* **Problem details**:
Extract each line of the data and write it out again exactly.

:: Supplied information

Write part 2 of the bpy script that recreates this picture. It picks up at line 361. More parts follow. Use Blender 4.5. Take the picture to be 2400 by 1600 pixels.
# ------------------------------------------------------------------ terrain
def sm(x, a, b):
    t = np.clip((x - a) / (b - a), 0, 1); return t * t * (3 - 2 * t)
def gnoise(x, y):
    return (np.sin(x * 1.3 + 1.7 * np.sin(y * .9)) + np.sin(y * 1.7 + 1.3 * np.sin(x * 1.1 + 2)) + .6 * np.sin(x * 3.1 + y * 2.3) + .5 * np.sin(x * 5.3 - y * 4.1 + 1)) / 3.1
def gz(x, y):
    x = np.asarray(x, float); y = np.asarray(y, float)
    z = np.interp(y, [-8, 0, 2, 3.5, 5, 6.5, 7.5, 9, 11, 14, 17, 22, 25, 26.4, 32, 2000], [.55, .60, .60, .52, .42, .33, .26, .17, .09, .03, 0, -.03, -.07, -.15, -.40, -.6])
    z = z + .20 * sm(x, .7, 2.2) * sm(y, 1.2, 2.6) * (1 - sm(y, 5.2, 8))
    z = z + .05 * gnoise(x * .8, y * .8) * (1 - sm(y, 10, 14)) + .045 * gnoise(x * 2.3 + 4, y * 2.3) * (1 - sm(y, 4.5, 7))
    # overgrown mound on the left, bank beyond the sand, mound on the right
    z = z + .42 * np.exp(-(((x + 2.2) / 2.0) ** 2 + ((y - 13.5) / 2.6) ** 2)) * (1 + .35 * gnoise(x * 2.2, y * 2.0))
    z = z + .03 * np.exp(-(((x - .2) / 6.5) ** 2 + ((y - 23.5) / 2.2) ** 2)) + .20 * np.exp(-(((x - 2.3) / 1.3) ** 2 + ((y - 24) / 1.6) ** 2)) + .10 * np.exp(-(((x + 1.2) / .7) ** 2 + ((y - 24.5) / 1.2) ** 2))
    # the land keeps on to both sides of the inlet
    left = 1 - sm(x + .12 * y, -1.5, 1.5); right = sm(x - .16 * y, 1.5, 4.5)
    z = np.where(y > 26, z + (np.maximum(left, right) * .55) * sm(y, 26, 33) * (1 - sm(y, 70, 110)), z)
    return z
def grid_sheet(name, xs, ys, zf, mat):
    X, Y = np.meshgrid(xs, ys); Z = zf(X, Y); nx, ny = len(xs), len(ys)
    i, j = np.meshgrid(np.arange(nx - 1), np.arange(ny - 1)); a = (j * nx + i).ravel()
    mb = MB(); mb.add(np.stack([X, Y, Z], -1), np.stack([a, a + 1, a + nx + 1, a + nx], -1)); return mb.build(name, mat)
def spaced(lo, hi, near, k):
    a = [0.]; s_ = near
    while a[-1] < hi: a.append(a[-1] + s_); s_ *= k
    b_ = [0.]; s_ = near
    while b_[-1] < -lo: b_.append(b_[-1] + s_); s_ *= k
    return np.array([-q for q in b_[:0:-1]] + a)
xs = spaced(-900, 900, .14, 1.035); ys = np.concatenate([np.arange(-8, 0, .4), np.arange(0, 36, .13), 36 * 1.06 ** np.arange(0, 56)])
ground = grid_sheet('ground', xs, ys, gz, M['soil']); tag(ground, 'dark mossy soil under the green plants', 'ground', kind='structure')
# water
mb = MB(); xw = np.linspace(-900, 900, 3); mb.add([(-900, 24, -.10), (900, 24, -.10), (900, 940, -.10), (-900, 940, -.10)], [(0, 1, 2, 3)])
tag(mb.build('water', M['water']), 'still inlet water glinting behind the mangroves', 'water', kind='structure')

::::

* **Response**:
Write part 2 of the bpy script that recreates this picture. It picks up at line 361. More parts follow. Use Blender 4.5. Take the picture to be 2400 by 1600 pixels.
# ------------------------------------------------------------------ terrain
def sm(x, a, b):
    t = np.clip((x - a) / (b - a), 0, 1); return t * t * (3 - 2 * t)
def gnoise(x, y):
    return (np.sin(x * 1.3 + 1.7 * np.sin(y * .9)) + np.sin(y * 1.7 + 1.3 * np.sin(x * 1.1 + 2)) + .6 * np.sin(x * 3.1 + y * 2.3) + .5 * np.sin(x * 5.3 - y * 4.1 + 1)) / 3.1
def gz(x, y):
    x = np.asarray(x, float); y = np.asarray(y, float)
    z = np.interp(y, [-8, 0, 2, 3.5, 5, 6.5, 7.5, 9, 11, 14, 17, 22, 25, 26.4, 32, 2000], [.55, .60, .60, .52, .42, .33, .26, .17, .09, .03, 0, -.03, -.07, -.15, -.40, -.6])
    z = z + .20 * sm(x, .7, 2.2) * sm(y, 1.2, 2.6) * (1 - sm(y, 5.2, 8))
    z = z + .05 * gnoise(x * .8, y * .8) * (1 - sm(y, 10, 14)) + .045 * gnoise(x * 2.3 + 4, y * 2.3) * (1 - sm(y, 4.5, 7))
    # overgrown mound on the left, bank beyond the sand, mound on the right
    z = z + .42 * np.exp(-(((x + 2.2) / 2.0) ** 2 + ((y - 13.5) / 2.6) ** 2)) * (1 + .35 * gnoise(x * 2.2, y * 2.0))
    z = z + .03 * np.exp(-(((x - .2) / 6.5) ** 2 + ((y - 23.5) / 2.2) ** 2)) + .20 * np.exp(-(((x - 2.3) / 1.3) ** 2 + ((y - 24) / 1.6) ** 2)) + .10 * np.exp(-(((x + 1.2) / .7) ** 2 + ((y - 24.5) / 1.2) ** 2))
    # the land keeps on to both sides of the inlet
    left = 1 - sm(x + .12 * y, -1.5, 1.5); right = sm(x - .16 * y, 1.5, 4.5)
    z = np.where(y > 26, z + (np.maximum(left, right) * .55) * sm(y, 26, 33) * (1 - sm(y, 70, 110)), z)
    return z
def grid_sheet(name, xs, ys, zf, mat):
    X, Y = np.meshgrid(xs, ys); Z = zf(X, Y); nx, ny = len(xs), len(ys)
    i, j = np.meshgrid(np.arange(nx - 1), np.arange(ny - 1)); a = (j * nx + i).ravel()
    mb = MB(); mb.add(np.stack([X, Y, Z], -1), np.stack([a, a + 1, a + nx + 1, a + nx], -1)); return mb.build(name, mat)
def spaced(lo, hi, near, k):
    a = [0.]; s_ = near
    while a[-1] < hi: a.append(a[-1] + s_); s_ *= k
    b_ = [0.]; s_ = near
    while b_[-1] < -lo: b_.append(b_[-1] + s_); s_ *= k
    return np.array([-q for q in b_[:0:-1]] + a)
xs = spaced(-900, 900, .14, 1.035); ys = np.concatenate([np.arange(-8, 0, .4), np.arange(0, 36, .13), 36 * 1.06 ** np.arange(0, 56)])
ground = grid_sheet('ground', xs, ys, gz, M['soil']); tag(ground, 'dark mossy soil under the green plants', 'ground', kind='structure')
# water
mb = MB(); xw = np.linspace(-900, 900, 3); mb.add([(-900, 24, -.10), (900, 24, -.10), (900, 940, -.10), (-900, 940, -.10)], [(0, 1, 2, 3)])
tag(mb.build('water', M['water']), 'still inlet water glinting behind the mangroves', 'water', kind='structure')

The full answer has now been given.